Berbeda dengan partai politik baru, yang dasarnya belum dan tidak tahu apa-apa, yang penting adalah menang dan ikut dalam gerbong kekuasaan. Sesederhana dan sesimpel itu  saja. Jadi tidak akan menjadi berkepanjangan, karena kepentingannya yang jauh lebih besar semata, dibandingkan pernyataan yang bisa dinafikan.

Mudahnya merevisi pernyataan yang telanjur diucapkan, lupa era modern, rekam jejak sangat mudah ditarik dan dilihat kembali. Hal yang di dalam elit mereka sangat biasa terjadi. bagaimana Amien Rais janji jalan Jakarta-Jogya, atau ada yang mau terjun dari Monas. Artinya memang mikir usai bicara, bukan mikir baru bicara. Apa ini calon pemimpin yang layak? Pantas visi-misi program nyapres saja direvisi.
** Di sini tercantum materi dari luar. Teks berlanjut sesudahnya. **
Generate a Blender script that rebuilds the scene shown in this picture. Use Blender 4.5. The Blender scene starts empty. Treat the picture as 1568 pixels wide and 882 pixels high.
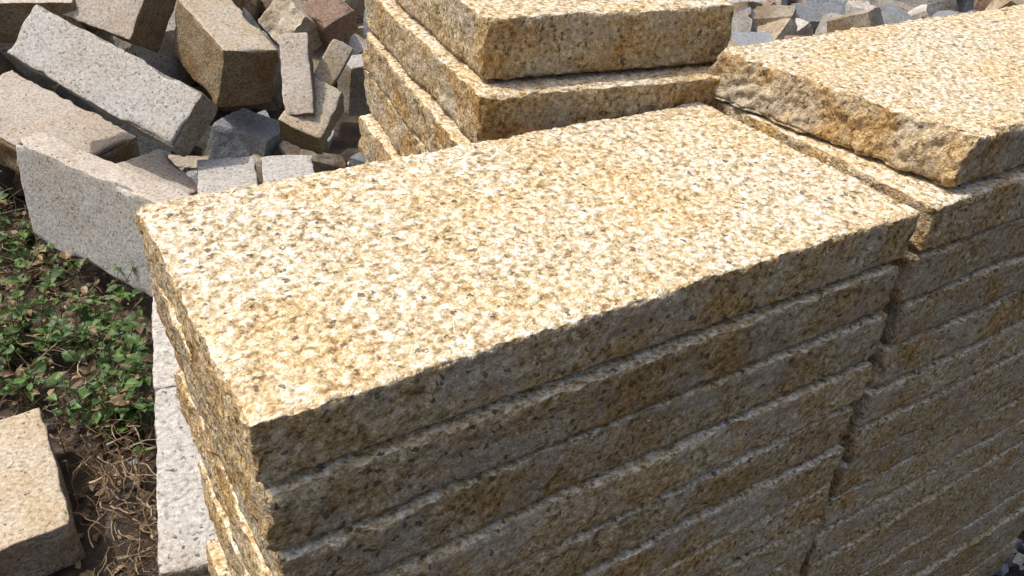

Politik sering diklaim sebagai kepentingan yang menjadi panglima, lha memang demikian, namun ingat bagaimana kepentingan itu pun jangan abai akan etika dan kebaikan bersama. Bagaimana bisa menjadi pemimpin kalau menggunakan segala cara, membenarkan segala proses demi hasil semata. Hasil itu konsekuensi logis atas perjuangan, jangan dibalik.

Di sinilah peran keadaban politik para pemangku dan perilaku politik itu menjadi penting. Penghormatan akan siapapun baik rival dan teman. Ketika menuding dan mencela baik kawan atau lawan, ke mana tingkat adab mereka di dalam komunikasi, berpolitik, dan akhirnya bernegara? Jelas sangat penting. Ini bangsa beradab dan bermartabat, jangan dibawa kepada barbarisme kembali.

Bagaimana bisa mengaku demokratis, dulu banyak yang terlibat di dalam penggulingan rezim otoriter, eh kini romansa masa lalu mau dibangkitkan kembali. Jelas ini perilaku tidak wajar, namun menuding pihak lain sebagai tidak waras. Sudah berbahaya karena membedakan perilaku sendiri atau rival saja sudah tidak bisa.

Sangat mungkin berbohong, menebar ketakutan dan kecemasan sebagai sarana mendapatkan kekuasaan, karena sudah tidak lagi memiliki adab dan nurani yang jernih. Bagaimana memiliki nurani baik ketika tidak pernah diasah secara spiritual. Agama periode dekat pemilu saja dilakukan. Bagaimana bisa menjadi pemimpin yang baik. Tidak semata agama yang menjadi penting, namun perilaku beriman yang utama.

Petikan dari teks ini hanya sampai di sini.